Peuples, par des concerts et des cris d’allégresse,
Célébrez le retour de l’aimable déesse ;
Relevez ses autels, rendez-lui ses honneurs,
Et goûtez à l’envi le prix de ses faveurs.
Ô vous, jeunes beautés, qu’un nœud rempli de charmes
Attache à des guerriers, sujets de vos alarmes,
Des myrthes de Vénus parez-vous en ce jour :
Le règne de la paix est celui de l’amour.
Famille désolée, épouse languissante,
Et vous, fille craintive, et vous, mère tremblante,
Vous que le sort d’un fils, d’un père, d’un époux,
Sous les ordres de Mars retenus loin de vous,
Touchait d’une douleur aussi juste que tendre…[1]
Vous tous qui, par état, par honneur ou par choix,
Des fureurs de la guerre avez senti le poids ;
Vous, humbles laboureurs, et vous, race intrépide.
Du trône de vos rois appui ferme et solide,
Héros, reprenez tous, dans les bras de la paix,
Ce calme que loin d’elle on ne trouve jamais.

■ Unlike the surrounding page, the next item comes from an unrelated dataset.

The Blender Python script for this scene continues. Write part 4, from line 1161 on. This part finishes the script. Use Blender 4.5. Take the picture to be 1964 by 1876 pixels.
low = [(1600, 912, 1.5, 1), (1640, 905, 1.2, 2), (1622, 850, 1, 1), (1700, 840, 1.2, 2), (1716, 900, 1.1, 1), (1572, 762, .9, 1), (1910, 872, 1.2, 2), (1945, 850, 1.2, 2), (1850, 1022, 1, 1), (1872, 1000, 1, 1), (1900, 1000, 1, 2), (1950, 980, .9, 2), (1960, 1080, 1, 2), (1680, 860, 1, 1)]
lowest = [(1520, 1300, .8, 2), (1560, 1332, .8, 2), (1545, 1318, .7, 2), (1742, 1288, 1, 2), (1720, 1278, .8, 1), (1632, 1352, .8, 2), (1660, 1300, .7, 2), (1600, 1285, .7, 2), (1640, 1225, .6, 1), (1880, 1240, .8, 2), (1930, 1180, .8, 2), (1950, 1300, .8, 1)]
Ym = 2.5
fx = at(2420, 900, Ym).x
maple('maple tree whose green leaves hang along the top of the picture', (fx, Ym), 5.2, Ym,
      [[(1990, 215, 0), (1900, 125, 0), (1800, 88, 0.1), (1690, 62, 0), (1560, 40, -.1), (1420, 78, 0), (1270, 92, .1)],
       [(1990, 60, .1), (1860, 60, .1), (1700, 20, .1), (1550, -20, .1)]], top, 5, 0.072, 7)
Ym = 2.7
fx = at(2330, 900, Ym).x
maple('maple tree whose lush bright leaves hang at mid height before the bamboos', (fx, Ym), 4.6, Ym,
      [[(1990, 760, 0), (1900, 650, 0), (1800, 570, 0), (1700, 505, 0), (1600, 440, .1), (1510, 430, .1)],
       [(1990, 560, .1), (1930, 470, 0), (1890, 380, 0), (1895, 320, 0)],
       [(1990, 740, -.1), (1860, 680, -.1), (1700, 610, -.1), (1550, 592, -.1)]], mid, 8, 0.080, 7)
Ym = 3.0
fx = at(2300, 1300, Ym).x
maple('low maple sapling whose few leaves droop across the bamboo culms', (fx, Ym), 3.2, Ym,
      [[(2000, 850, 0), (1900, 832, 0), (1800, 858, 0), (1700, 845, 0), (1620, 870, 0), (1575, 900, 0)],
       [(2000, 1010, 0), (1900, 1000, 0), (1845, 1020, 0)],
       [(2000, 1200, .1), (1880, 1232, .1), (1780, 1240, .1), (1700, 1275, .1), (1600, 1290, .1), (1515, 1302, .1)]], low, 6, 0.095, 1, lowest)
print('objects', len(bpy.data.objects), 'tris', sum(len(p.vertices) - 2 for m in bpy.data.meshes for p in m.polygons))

— J’eus l’honneur de vous annoncer les Mœurs dès qu’elles parurent, et le jugement que j’en portais alors ne paraît pas avoir été confirmé par l’idée qu’en ont les vrais connaisseurs. Le magistrat, en faisant brûler cet ouvrage, a, comme cela ne manque jamais d’arriver, augmenté la curiosité de le lire. Il en paraît aujourd’hui une critique assez bien écrite, mais qui n’est remplie que de choses étrangères au livre critiqué ou de choses communes qui n’avaient pas échappé aux lecteurs les moins éclairés. Cette critique est d’un certain Meusnier de Querlon,

  1. La Place n’a fait imprimer sa tragédie qu’en 1781, c’est-à-dire trente ans plus tard ; il y a fait des remianiements, car les vers que voici sont supprimés, l’un d’eux manque sur le manuscrit, et nous ne l’avons pas remplacé.